Gen. 26:7 – “When the men of that place asked [Isaac] about his wife, he said, 'She is my sister,' because he was afraid to say, 'She is my wife.' He thought, 'The men of this place might kill me on account of Rebekah, because she is beautiful.'”
  • If these words sound oddly familiar, it's because Abraham gave the same answer in the same city for the same reason – one year before Isaac's birth (Gen. 18-20). This is one of those nauseous, humble pie experiences, when hopefully Isaac was wearing his father's moccasins instead of strutting around saying, “I would never...” Because he most certainly DID tell the same lie. Actually, Sarah was Abraham's half-sister, which meant his was a half-truth. Isaac's was ALL lie.
Gen. 26:8-10 – “When Isaac had been there a long time, Abimelech king of the Philistines looked down from a window and saw Isaac caressing his wife Rebekah. So Abimelech summoned Isaac and said, 'She is really your wife! Why did you say, “She is my sister”?' Isaac answered him, 'Because I thought I might lose my life on account of her.' Then Abimelech said, 'What is this you have done to us? One of the men might well have slept with your wife, and you would have brought guilt upon us.'”
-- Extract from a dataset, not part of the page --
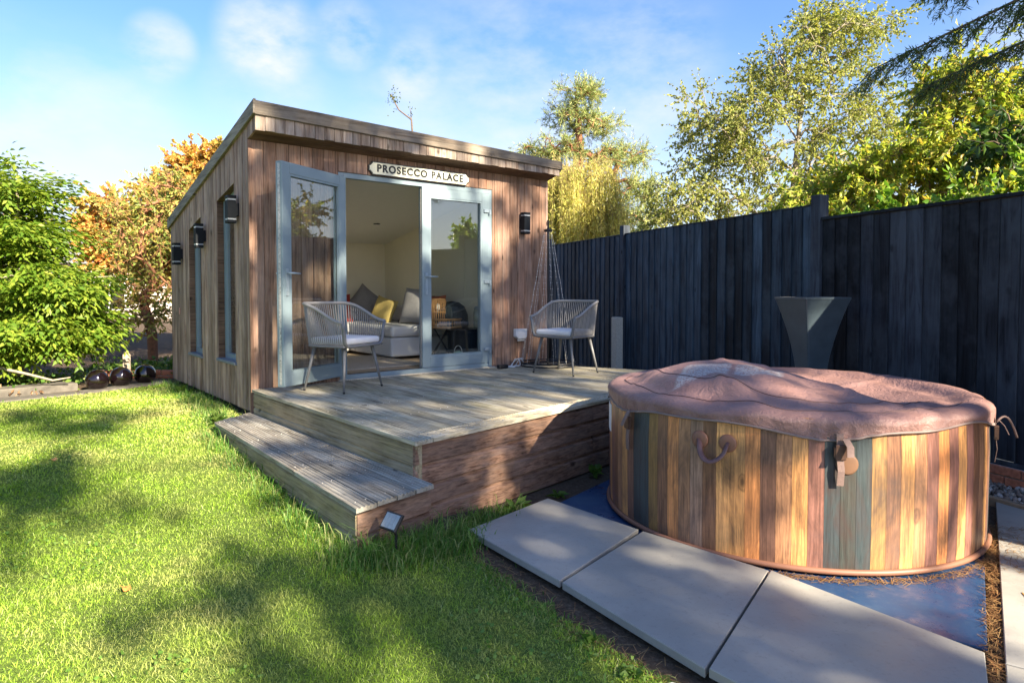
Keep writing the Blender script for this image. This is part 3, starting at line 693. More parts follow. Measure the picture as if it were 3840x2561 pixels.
for k in range(4):
    a = k * math.pi / 2; MB().tube([(.20 * math.cos(a), .20 * math.sin(a), 0), (-.14 * math.cos(a), -.14 * math.sin(a), .40)], .009, 6).build('leg', M['black'], tb)
rl = empty('rattan_lamp', sp(2.48, .70, FZ + .405), RZ, 'rattan table lamp with slatted conical shade on the wicker table', 'lamp')
m = MB()
for k in range(30):
    a = k / 30 * 2 * math.pi; m.tube([(.135 * math.cos(a), .135 * math.sin(a), .02), (.092 * math.cos(a), .092 * math.sin(a), .34)], .0055, 4)
for rr_, zz_ in ((.135, .02), (.115, .18), (.092, .34)): m.tube([(rr_ * math.cos(a), rr_ * math.sin(a), zz_) for a in np.linspace(0, 2 * math.pi, 25)], .006, 5)
m.build('lamp_shade', wick, rl)
MB().lathe([(.05, 0), (.05, .02), (.015, .04), (.015, .2), (.03, .22), (.03, .27), (0.005, .29)], 16).build('lamp_base', M['white'], rl, smooth=True)
cb = empty('counter', sp(2.72, .36, FZ), RZ, 'low dark cabinet just inside the closed glass door', 'cabinet')
MB().box(-.17, .22, -.15, .18, .04, .36, .004).build('body', M['black'], cb); MB().box(-.19, .225, -.165, .185, .362, .39, .004).build('top', plain('dark_worktop', (.02, .02, .022), .25, .1), cb)
MB().box(-.168, .02, -.158, -.151, .06, .34).build('door', M['lamp'], cb); MB().box(.026, .216, -.158, -.151, .06, .34).build('door', M['lamp'], cb)
hb_ = MB().lathe([(.20, 0), (.21, .03), (.20, .16), (.16, .26), (.09, .31), (.01, .325)], 24).build('dome_lid', plain('dark_green_cover', (.014, .022, .022), .5, .3, 10)); hb_.location = sp(2.63, .62, FZ + .395); hb_.scale = (1, .55, 1)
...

  • It's humiliating to be publicly chastised for our sins, and granted – Isaac should not have lied. But what if my theory is correct, and Isaac had been thinking he was a man above his father's penchant for deception? What if Isaac thought, I would never…and then he did? In such a case, Isaac's first mistake occurred before the lie. His first sin was the spiritual pride of thinking, I would never.
Gen. 26:11 – “So Abimelech gave orders to all the people: 'Anyone who molests this man or his wife shall surely be put to death.'”
  • Abraham lied to a Philistine king named Abimelech (Gen. 20). Isaac faces either the same man (over 75 years later) or perhaps his son or grandson. Regardless, Abimelech is wise enough to recognize two things. 1) The God of Abraham and Isaac is mighty enough to protect them – so Abimelech protects them; and 2) being an astute judge of human nature, Abimelech realizes his Philistine people might be angry about the deceptive foreigners and gives strict orders about their safety. He doesn't fall prey to the assumption that his people would never… It's good to be optimistic but not when safety is at stake.
Lord, I want to have high standards for myself and others, but it can be a sign of pride or presumption to think I would never or others would never…. Give me wisdom to soberly judge myself and others, recognizing Your grace as my only salvation and Your power as the ultimate source of justice for wrongs – past or present.